But I had forgotten that this day was the one day of the week that town hall closes. I knocked. I almost cried. Then I decided to call inside, to see if anyone was by any chance working on their day off and would be willing to hand me an absentee ballot.

The clerk, Debbie, was in catching up on paperwork, and she not only answered the phone but gladly welcomed me in when she heard my dilemma. I stood at the main desk, in the dimly lit, silent room and filled in the circles for the candidates I wanted to lead our town and our nation in the years ahead. I would have been able to hear a whisper two rooms over in our old, empty Town Hall on that solemn moment. It was edifying to reverently, quietly color in the circles. Yet for all I knew, my votes would yet again be a whisper in a thundering sea of different opinions. 

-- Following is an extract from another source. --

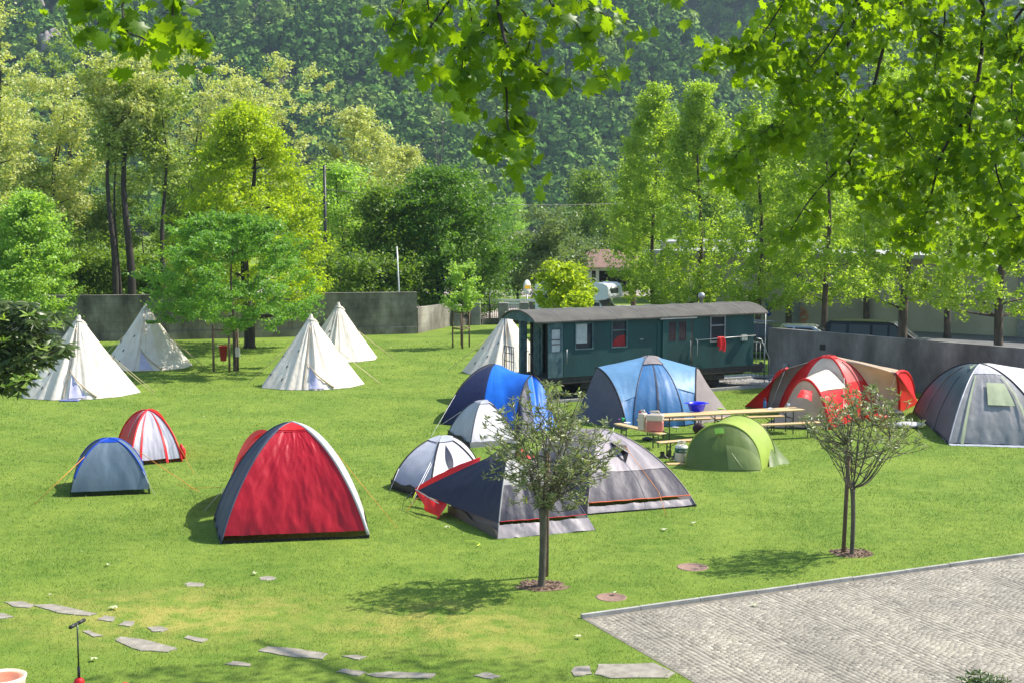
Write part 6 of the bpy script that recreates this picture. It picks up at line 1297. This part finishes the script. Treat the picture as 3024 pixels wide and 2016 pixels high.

I knew differently one week later, after 11 hours on greyhounds and in bus stations in four different states. After my daughter and I had swayed into the final station of the day and my husband drove us the additional 30 minutes to our rural neck of the woods, we arrived just 1/2 hour after the east coast polls had closed. We eagerly looked to see if New Hampshire was painted blue or red. And we watched over the next hours as so many states were “TiCTiC”–“To Close To Call.”

I felt invigorated sitting in my moose flannel PJ pants by the soothing fire and watching the numbers swagger back and forth. My puny little, almost-didn’t-happen ballot mattered.